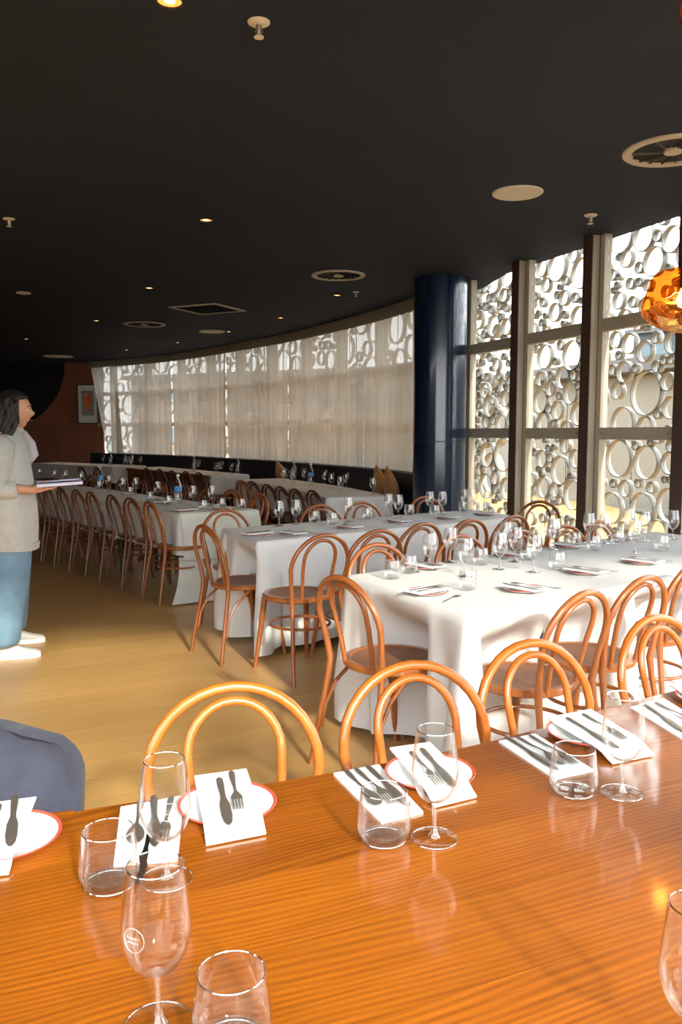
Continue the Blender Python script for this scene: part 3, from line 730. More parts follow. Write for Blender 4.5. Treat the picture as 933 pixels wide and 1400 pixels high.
chair('brown bentwood chair at the window end of the middle white table', (738, 684), -140, 'brown', 'brace', 'T2', g)
for i, (hp, az) in enumerate((((309, 695), 146), ((439, 689), 150), ((497, 685), 145), ((583, 678), 150))):
    chair('%s brown bentwood chair from the left, far side of the middle white table' % ORD[i], hp, az, 'brown', 'ring', 'T2', g)
g = 'brown bentwood chairs at the long white table'
AX3 = Vector((-0.62, 0.785)).normalized(); p = None
for i in range(13):
    hp = ((213, 684), (185, 679), (160, 675), (131, 671), (111, 668), (90, 665.5))[i] if i < 6 else None
    h = Vector((math.sin(math.radians(54)), math.cos(math.radians(54))))
    p = un(*hp, 0.84) + h * 0.22 if hp else p + AX3 * 0.425
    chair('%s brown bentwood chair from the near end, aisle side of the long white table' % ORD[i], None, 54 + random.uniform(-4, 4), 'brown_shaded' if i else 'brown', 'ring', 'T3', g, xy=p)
p = None
for i in range(9):
    hp = ((349, 674), (313, 669))[i] if i < 2 else None
    h = Vector((math.sin(math.radians(-126)), math.cos(math.radians(-126))))
    p = un(*hp, 0.84) + h * 0.22 if hp else p + AX3 * 0.52
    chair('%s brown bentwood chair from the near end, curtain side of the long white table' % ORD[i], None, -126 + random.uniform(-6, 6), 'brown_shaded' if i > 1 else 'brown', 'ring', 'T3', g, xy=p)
g = 'dark bentwood chairs at the banquette tables'
for i, hp in enumerate(((430, 669), (406, 667), (386, 664), (368, 661), (347, 657), (333, 656))):
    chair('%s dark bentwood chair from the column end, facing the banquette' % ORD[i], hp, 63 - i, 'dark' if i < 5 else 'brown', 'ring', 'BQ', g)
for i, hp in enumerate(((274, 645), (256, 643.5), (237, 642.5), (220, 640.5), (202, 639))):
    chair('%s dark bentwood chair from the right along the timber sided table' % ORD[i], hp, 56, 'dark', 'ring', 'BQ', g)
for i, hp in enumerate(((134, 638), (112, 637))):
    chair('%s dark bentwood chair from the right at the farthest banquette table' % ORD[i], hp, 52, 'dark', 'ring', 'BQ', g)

# upholstered chair at the left end of the timber table
az = 172; h = Vector((math.sin(math.radians(az)), math.cos(math.radians(az)))); uc = Vector((-0.81, 1.53))
up = thing('upholstered_chair', 'dark grey blue velvet chair with rounded back at left edge', 'chair', (uc.x, uc.y, 0), head(h))
mb = MB(); rows_o, nn, mm = [], 30, 16
def shell(u, v, th):
    """u -1..1 across, v 0..1 up"""
    hw = 0.265 + 0.015 * v; cr = 0.13
    x = u * hw; z = 0.40 + v * 0.358
    if v > 1 - cr / 0.43:
        dv = (v - (1 - cr / 0.43)) / (cr / 0.43); lim = hw - cr + cr * math.sqrt(max(0, 1 - dv * dv)); x = u * lim
    y = -0.20 - 0.05 * v + 0.07 * abs(u) ** 2.6 + th
    return (x, y, z)
rows = []
for i in range(mm + 1):
    v = i / mm; rows.append([shell(-1 + 2 * j / nn, v, -0.028) for j in range(nn + 1)] + [shell(1 - 2 * j / nn, v, 0.028) for j in range(nn + 1)])
mb.ring_loft(rows)
bk = link('backrest', mb.mesh('backrest', 'chair_velvet', angle=60), up); sm = bk.modifiers.new('soft', 'BEVEL'); sm.width = 0.016; sm.segments = 3; sm.limit_method = 'ANGLE'
st = MB(); st.lathe([(0.0, 0.36), (0.24, 0.36), (0.262, 0.385), (0.266, 0.43), (0.245, 0.462), (0.12, 0.475), (0, 0.478)], 36)
link('seat', st.mesh('seat', 'chair_velvet'), up)
for sx_ in (-1, 1):
    for sy_ in (-1, 1):
        link('leg', MB().tube([(sx_*0.17, sy_*0.16, 0.365), (sx_*0.21, sy_*0.2, 0.0)], [0.017, 0.01], 10).mesh('leg', 'frame_black'), up)

# ================================================================== TIMBER TABLE (nearest)
TZ = 0.75
te = Vector((math.sin(math.radians(66)), math.cos(math.radians(66)))); tn = Vector((-te.y, te.x))
epts = [un(x, y, TZ) for x, y in ((20, 1117), (64, 1112), (164, 1100), (372, 1072), (440, 1059), (659, 1019), (870, 957))]
ev = sorted([(p.dot(te), p.dot(tn)) for p in epts])
def vfar(u):
    if u <= ev[0][0]: sl = (ev[2][1] - ev[0][1]) / (ev[2][0] - ev[0][0]); return ev[0][1] + sl * (u - ev[0][0])
    if u >= ev[-1][0]: sl = (ev[-1][1] - ev[-2][1]) / (ev[-1][0] - ev[-2][0]); return ev[-1][1] + sl * (u - ev[-1][0]) * 0.6
    for a, b in zip(ev, ev[1:]):
        if a[0] <= u <= b[0]: return a[1] + (b[1] - a[1]) * (u - a[0]) / (b[0] - a[0])
def vs(u): return sum(vfar(u + k * 0.04) for k in range(-4, 5)) / 9
U0, U1 = -0.95, 2.15
vmax = max(vs(U0 + (U1 - U0) * k / 60) for k in range(61)); vmin = vs(0.3) - 0.98
table = thing('timber_table', 'glossy orange brown timber dining table in the foreground', 'table', (0, 0, 0))
bw = 0.165; v = vmax; ta = math.atan2(te.y, te.x)
while v > vmin + 0.02:
    lo = max(vmin, v - bw); top, bot = [], []
    for k in range(81):
        u = U0 + (U1 - U0) * k / 80; t_ = min(v, vs(u))
        if t_ > lo + 0.004: top.append((u, t_ - 0.0004)); bot.append((u, lo + 0.0004))
    # keep contiguous runs
    runs, cur = [], []
    for a_, b_ in zip(top, bot):
        if cur and a_[0] - cur[-1][0][0] > 0.05: runs.append(cur); cur = []
        cur.append((a_, b_))
    if cur: runs.append(cur)
    for r in runs:
        if len(r) < 3: continue
        poly = [q[1] for q in r] + [q[0] for q in reversed(r)]
        uo = r[0][1][0]; vo = lo
        me = MB().prism([(a_ - uo, b_ - vo) for a_, b_ in poly], -0.038, 0.0).mesh('board', 'table_wood', smooth=False)
        w0 = te * uo + tn * vo
        link('board', me, table, (w0.x, w0.y, TZ), ta)
    v = lo
for u, vv in ((-0.75, 0.12), (-0.75, 0.8), (1.9, 0.12), (1.9, 0.8)):
    q = te * u + tn * (vmin + vv); link('leg', MB().box((0, 0, 0.356), (0.08, 0.08, 0.712)).mesh('leg', 'table_wood', bevel=0.006), table, (q.x, q.y, 0), ta)
q = te * 0.6 + tn * (vmin + 0.45)
link('apron', MB().box((0, 0, 0.67), (2.6, 0.6, 0.08)).mesh('apron', 'table_wood', smooth=False), table, (q.x, q.y, 0), ta)

# ================================================================== CLOTHED TABLES
WZ = 0.73
def smooth01(x): x = max(0.0, min(1.0, x)); return x * x * (3 - 2 * x)
def drape(quad, ztop, drops, obst=(), m='cloth', fold=0.016, seed=0, hem_noise=0.0):
    Q = [Vector(q) for q in quad]; rnd = random.Random(seed); per = []
    cen = sum(Q, Vector((0, 0))) / 4
    for i in range(4):
        a, b = Q[i], Q[(i + 1) % 4]; L = (b - a).length; n = max(10, int(L * 40)); d = (b - a).normalized(); nr = Vector((d.y, -d.x))
        dp = (Q[i] - Q[i - 1]).normalized(); npv = Vector((dp.y, -dp.x)); dn = (Q[(i + 2) % 4] - b).normalized(); nnx = Vector((dn.y, -dn.x))
        for k in range(n):
            t = k / n * L; e0, e1 = t, L - t; nv = nr.copy(); R = 0.05
            if e0 < R: nv = (nr * (0.5 + 0.5 * e0 / R) + npv * (0.5 - 0.5 * e0 / R)).normalized()
            elif e1 < R: nv = (nr * (0.5 + 0.5 * e1 / R) + nnx * (0.5 - 0.5 * e1 / R)).normalized()
            dr = drops[i]
            if e0 < 0.07: dr = dr * (0.5 + 0.5 * e0 / 0.07) + drops[i - 1] * (0.5 - 0.5 * e0 / 0.07)
            elif e1 < 0.07: dr = dr * (0.5 + 0.5 * e1 / 0.07) + drops[(i + 1) % 4] * (0.5 - 0.5 * e1 / 0.07)
            per.append((a + d * t, nv, nr, dr, min(e0, e1), t + i * 7.3, i))
    rows = []
    for f in (0.06, 0.35, 0.62, 0.82, 0.94, 0.985, 1.0):
        rows.append([(cen.x + (p.x - cen.x) * f, cen.y + (p.y - cen.y) * f, ztop + (0.0 if f > 0.99 else 0.0012 * math.sin(9 * p.x * f + seed) * math.sin(7 * p.y * f)) + (0.0 if f < 1 else -0.002)) for p, *_ in per])
    NS = 16; ph = [rnd.uniform(0, 6.28) for _ in range(6)]
    for r in range(1, NS + 1):
        s = r / NS; row = []
        for (p, nv, nr, dr, ce, u, i) in per:
            z = ztop - dr * s * (1 - hem_noise * s * (0.5 + 0.5 * math.sin(u * 3.1 + ph[5])))
            depth = ztop - z
            w = fold * (math.sin(u * 11 + ph[0] + 1.2 * math.sin(u * 2.3 + ph[1])) + 0.7 * math.sin(u * 23 + ph[2] + 1.5 * s) + 0.5 * math.sin(u * 5 - s * 1.5 + ph[3]) + 0.35 * math.sin(u * 41 + ph[4]))
            g1 = math.exp(-(ce / 0.075) ** 2); g2 = math.exp(-((ce - 0.17) / 0.06) ** 2)
            dd = min(1.0, depth / 0.5)
            off = 0.006 + 0.018 * dd + w * smooth01(depth / 0.3) + dd * (0.06 * g1 - 0.03 * g2)
            q = p + nv * off
            for (ox, oy, orr) in obst:
                c = Vector((ox, oy)); e = q - c
                if e.length < orr + 0.02:
                    al = e.dot(nr); pe2 = max(0.0, e.length_squared - al * al); rr = (orr + 0.02) ** 2 - pe2
                    if rr > 0:
                        push = al + math.sqrt(rr)
                        q = q - nr * push * smooth01((depth - 0.03) / 0.2) * (1 if push < 0.36 else 0)
            row.append((q.x, q.y, max(0.006, z)))
        rows.append(row)
    return MB().grid(rows, closed=True)
def fill_top(mb_): return mb_
def cloth_table(tname, quad, drops, label_t, label_c, m='cloth', seed=0, obst=None, hem=0.02, fold=0.016):
    Q = [Vector(q) for q in quad]; cen = sum(Q, Vector((0, 0))) / 4
    t = thing('banquet_table', label_t, 'table', (cen.x, cen.y, 0), 0, 'tables under cloths')
    ins = [(cen + (q - cen) * 0.985 - cen) for q in Q]
    link('tabletop', MB().prism([(q.x, q.y) for q in ins], WZ - 0.03, WZ - 0.004).mesh('tabletop', 'panel_wood', smooth=False), t)
    for q in Q:
        e = (q - cen) * 0.5
        link('leg', MB().tube([(e.x, e.y, WZ - 0.03), (e.x, e.y, 0)], 0.02, 10).mesh('leg', 'dark_steel'), t)
    mb_ = drape(quad, WZ, drops, SEATS.get(tname, []) if obst is None else obst, m, seed=seed, hem_noise=hem, fold=fold)
    nfirst = sum(max(10, int((Q[(i+1) % 4] - Q[i]).length * 40)) for i in range(4))
    mb_.f.append(tuple(range(nfirst)))
    tag(link('tablecloth', mb_.mesh('tablecloth', m, angle=180)), label_c, 'tablecloth', 'tablecloths')
QT1 = [(0.46, 2.94), (2.56, 4.65), (2.13, 5.54), (0.03, 3.83)]
QT2 = [(-0.51, 5.00), (1.42, 6.50), (1.15, 7.12), (-0.82, 5.70)]
QT3 = [(-1.33, 6.76), (-0.72, 7.08), (-0.72 + AX3.x * 6.4, 7.08 + AX3.y * 6.4), (-1.33 + AX3.x * 6.4, 6.76 + AX3.y * 6.4)]
cloth_table('T1', QT1, (0.69, 0.69, 0.69, 0.70), 'banquet table hidden under the front white cloth', 'white cloth to the floor on the front banquet table', seed=3)
cloth_table('T2', QT2, (0.71, 0.70, 0.68, 0.70), 'banquet table hidden under the middle white cloth', 'white cloth on the middle banquet table, column to aisle', seed=5, hem=0.05)
cloth_table('T3', QT3, (0.36, 0.33, 0.33, 0.33), 'long banquet table running away on the left', 'pale cloth along the whole long table on the left', seed=8, m='cloth', obst=[], fold=0.007)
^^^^
→ **WHAT IS REQUIRED**
Find all the lines containing "from" in the material, then copy them.

→ **SOLUTION TO THIS EXERCISE**
Continue the Blender Python script for this scene: part 3, from line 730. More parts follow. Write for Blender 4.5. Treat the picture as 933 pixels wide and 1400 pixels high.
    chair('%s brown bentwood chair from the left, far side of the middle white table' % ORD[i], hp, az, 'brown', 'ring', 'T2', g)
    chair('%s brown bentwood chair from the near end, aisle side of the long white table' % ORD[i], None, 54 + random.uniform(-4, 4), 'brown_shaded' if i else 'brown', 'ring', 'T3', g, xy=p)
    chair('%s brown bentwood chair from the near end, curtain side of the long white table' % ORD[i], None, -126 + random.uniform(-6, 6), 'brown_shaded' if i > 1 else 'brown', 'ring', 'T3', g, xy=p)
    chair('%s dark bentwood chair from the column end, facing the banquette' % ORD[i], hp, 63 - i, 'dark' if i < 5 else 'brown', 'ring', 'BQ', g)
    chair('%s dark bentwood chair from the right along the timber sided table' % ORD[i], hp, 56, 'dark', 'ring', 'BQ', g)
    chair('%s dark bentwood chair from the right at the farthest banquette table' % ORD[i], hp, 52, 'dark', 'ring', 'BQ', g)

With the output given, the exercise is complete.